Yes, Ukip increased its share of the vote in Wythenshawe from a meagre three per cent at the 2010 general election to 18 per cent yesterday, knocking the Conservative candidate into third place, but that was nowhere near the 28 per cent of the vote achieved in Eastleigh or the 24 per cent in South Shields. It’s actually Ukip's worst result since Croydon North in November 2012
As for the challenge to Labour, managing expectations is an important political skill and it's one Farage does not appear to possess.
Labour set an early date for the by-election, caused by the death of the well-liked former minister Paul Goggins, and the constituency on the southern outskirts of Manchester benefited from Labour’s impressive organisation in the city.
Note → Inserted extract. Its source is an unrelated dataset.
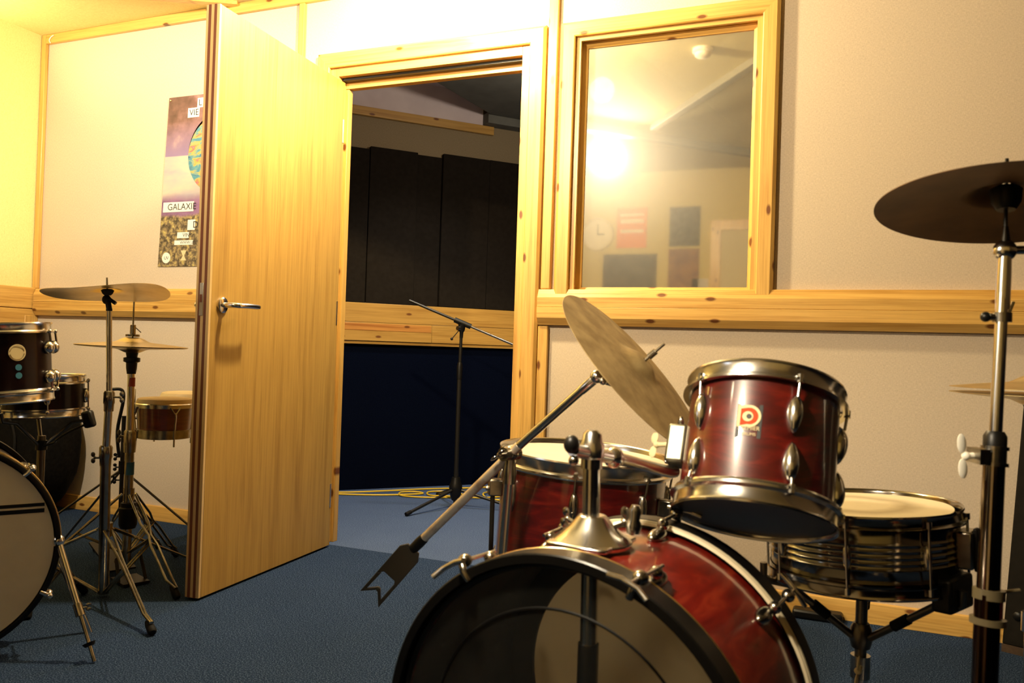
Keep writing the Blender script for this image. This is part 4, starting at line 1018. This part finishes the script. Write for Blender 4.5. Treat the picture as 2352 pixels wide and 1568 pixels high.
# crash stand of the left kit
ls = thing('cymbal_stand', 'straight chrome cymbal stand in front of the left hi-hat', 'cymbal stand', (-2.29, -.978, 0))
g0, g1, g2, g3, g4 = V((-2.289, -.978, .012)), V((-2.274, -1.003, .467)), V((-2.251, -1.018, .684)), V((-2.259, -1.025, .935)), V((-2.265, -1.028, .99))
B().cyl(g0, V((-2.272, -1.005, .48)), .0165).build('lower_tube', chrome_dull, ls)
B().cyl((-2.272, -1.005, .46), (-2.2515, -1.018, .676), .0125).build('middle_tube', chrome, ls)
B().cyl((-2.2515, -1.018, .66), g3 + V((0, 0, .015)), .0090).build('upper_tube', chrome, ls)
for a, bq, r_ in ((.44, .51, .0205), (.625, .685, .0175)):
    p, q = g0.lerp(g1, 1), g2; c0 = V((-2.2725, -1.0045, .475)) if a < .5 else V((-2.252, -1.018, .656))
    o = B().turned(c0 + V((0, 0, -.035)), c0 + V((0, 0, .032)), [(0, r_ * .85), (.35, r_ * .9), (.4, r_), (.9, r_), (1, r_ * .8)]).build('height_collar', chrome_dull, ls)
    wing(o, c0 + V((.014, .006, .012)) if a > .5 else c0 + V((-.014, -.006, -.01)), (.92, .385, 0) if a > .5 else (-.92, -.385, 0), (.2, 0, 1), chrome if a > .5 else steel_dark, .005, .014, .020)
tq = B(); tq.ball(g3 + V((0, 0, .018)), .010); tq.cyl(g3 + V((0, 0, .02)), g4, .009); tq.ball(g4 + V((-.004, 0, -.004)), (.016, .012, .016)); tq.cyl(g4 + V((.004, 0, 0)), g4 + V((.026, .01, -.016)), .006)
tq.build('tilter', black, ls)
B().cyl(g4 + V((0, 0, 0)), g4 + V((-.004, -.002, .068)), .003).build('cymbal_rod', chrome_dull, ls)
B().turned(g4 + V((0, 0, .010)), g4 + V((-.001, 0, .030)), [(0, .010), (.3, .016), (.8, .020), (1, .014)]).build('cymbal_cup', felt, ls)
tripod(ls, (-2.285, -.982, 0), .225, .455, (-25, 95, 215), chrome_dull, .02, .42, .004, True, .021)
def warp_rim(r, a): 
    u = (r / .192) ** 2.2
    return u * (.006 * math.cos(2 * a + .6) + .005 * math.cos(3 * a + 1.))
MLc = frame((-2.267, -1.029, 1.006), V((0, 0, 1)) + cf * .075 - cr * .085, cr)
tag(cymbal(None, MLc, .192, bronze, .045, .012, .008, name='crash_cymbal', warp=warp_rim), 'bent crash cymbal with a buckled rim on the left stand', 'cymbal')

# hi-hat of the left kit
hs = thing('hi_hat_stand', 'chrome hi-hat stand with red and blue tape beside the open door', 'hi-hat stand', (-2.385, -.80, 0))
hb = V((-2.385, -.800, 0))
B().cyl(hb + V((0, 0, .055)), hb + V((-.002, -.002, .50)), .0155).build('lower_tube', chrome_dull, hs)
B().cyl(hb + V((-.002, -.002, .48)), hb + V((-.005, -.005, .755)), .0125).build('upper_tube', chrome, hs)
B().turned(hb + V((-.004, -.004, .690)), hb + V((-.004, -.004, .722)), [(0, .0128), (1, .0128)]).build('red_tape', tape_red, hs)
B().turned(hb + V((-.001, -.001, .375)), hb + V((-.001, -.001, .42)), [(0, .0159), (1, .0159)]).build('blue_tape', tape_blue, hs)
o = B().turned(hb + V((-.002, -.002, .455)), hb + V((-.002, -.002, .535)), [(0, .020), (.4, .022), (.9, .022), (1, .017)]).build('height_collar', chrome_dull, hs)
wing(o, hb + V((-.020, -.008, .51)), (-.92, -.385, 0), (.0, 0, 1), steel_dark, .006, .018, .016)
B().turned(hb + V((-.005, -.005, .735)), hb + V((-.005, -.005, .815)), [(0, .015), (.25, .018), (.5, .019), (.55, .028), (.72, .028), (.75, .018), (1, .022)]).build('cymbal_seat', black, hs)
B().cyl(hb + V((-.005, -.005, .81)), hb + V((-.004, -.006, 1.055)), .0031).build('pull_rod', chrome_dull, hs)
cl0 = B().turned(hb + V((-.005, -.005, .868)), hb + V((-.005, -.005, .912)), [(0, .024), (.18, .024), (.25, .010), (.6, .010), (.95, .010), (1, .006)]).build('clutch', chrome_dull, hs)
B().cyl(hb + V((.004, 0, .900)), hb + V((.022, .006, .884)), .0018).build('clutch_screw', steel_dark, cl0)
hh_c = V((hb.x - .005, hb.y - .005, 0))
tag(cymbal(None, frame(hh_c + V((0, 0, .835)), (.014, 0, 1), (1, 0, 0)), .188, bronze, .052, .016, .015, name='hi_hat_cymbal'), 'upper left hi-hat cymbal under the bent crash', 'cymbal')
tag(cymbal(None, frame(hh_c + V((0, 0, .832)), (-.014, 0, -1), (1, 0, 0)), .186, bronze, .045, .010, .012, name='hi_hat_cymbal'), 'lower left hi-hat cymbal just above the black seat', 'cymbal')
tripod(hs, hb, .305, .33, (-15, 105, 225), chrome_dull, .10, .45, .012)
B().turned(hb + V((0, 0, .185)), hb + V((0, 0, .275)), [(0, .026), (.15, .031), (.8, .031), (.85, .026), (1, .026)]).build('spring_housing', black, hs)
pd = V((.93, -.37, 0)).normalized(); pt = V((-pd.y, pd.x, 0))
MP = Matrix((pd, pt, V((0, 0, 1)))).transposed().to_4x4(); MP.translation = hb
B().box((-.02, -.045, .004), (.10, .045, .012), MP).build('pedal_base', black_metal, hs)
B().prism([(.0, -.04), (.24, -.045), (.24, .045), (0, .04)], .0, .008, MP @ Matrix.Translation((-.26, 0, .085)) @ Matrix.Rotation(math.radians(14), 4, 'Y')).build('footboard', black_metal, hs)
for s in (-1, 1): B().tube([MP @ V((.0, s * .036, .07)), MP @ V((.02, s * .042, .085)), MP @ V((.06, s * .046, .01))], .006, 8).build('pedal_frame', black_metal, hs)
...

Farage has been complaining that his party was at a disadvantage because postal ballots were sent out within three days of the election being called, giving Ukip little chance to campaign to change voters' intentions. "I have been on benders for longer than the opening of the nominations and the start of the postal ballots. This has been a farce," he said.
But mobilising postal voters is a key aspect of modern elections and Farage’s complaint will be scoffed at by professionals in the other parties as evidence of Ukip’s amateurism
A poll published by Lord Ashcroft a week ago suggested - correctly, in hindsight - that Ukip’s organisation simply wasn’t good enough and that they didn’t work hard enough in contacting voters.
If Ukip hope to supplant the Lib Dems, they need to learn from Lord Rennard. Currently estranged from his party, he was the man who built Lib Dem support through what was dubbed “pavement politics”, winning support street by street, ward by ward, by taking up voters' gripes, big and small. Spectacular by-election results were the icing on the cake, driven by the willingness of Lib Dem activists to converge en masse from miles around.
By contrast, Ukip's approach is top down and far too dependent on Farage’s blokish, suburban brand of charisma.
But does Farage’s flop – against Labour - in Manchester mean that Ed Miliband's party has nothing to fear from Ukip? There are plenty of Northern Labour MPs, especially those representing areas of industrial decline, who will say emphatically No – if not at the 2015 election, then in the future assuming Labour return to power next year.
Their view is supported by academics Robert Ford and Matthew Goodwin who contribute the Ukipwatch blog at the Daily Telegraph. “Labour may currently be smiling as Ukip drains support from the Conservatives, but the tables may soon turn if Ed Miliband enters 10 Downing Street in 2015, and his party again becomes the focus of voter resentment.”
Describing Ukip as “Britain’s most working-class party” they question the image of the “the average Ukipper as a ruddy-faced, middle-class, middle-aged golf club bore, who lives in a suburban semi-detached house in the Home Counties and … bores his neighbours to death by droning on about the evil Eurocrats in Brussels. But this stereotype could scarcely be further from the truth.
“Ukip's supporters look more like Old Labour than True Blue Tories. Ukip's supporters tend to be blue-collar, older, struggling economically, and often live in poorer, urban areas, with big pools of support in the Labour heartlands of the North. Middle-class suburbanites do not dominate Ukip. They shy away from it.”
They say the gap between myth and reality has come about because there's a difference between Ukip's activists and their voters. “The kind of Ukipper the media are most likely to encounter very often are middle-class, southern and suburban former Tories (particularly the Ukippers you are likely to stumble across in the Westminster village, where most journalists congregate)."
This description fits Nigel Farage to a T. It raises the fascinating question: to make progress in the longer term, will Ukip need a new leader more in tune with the lifestyle and aspirations of its supporters?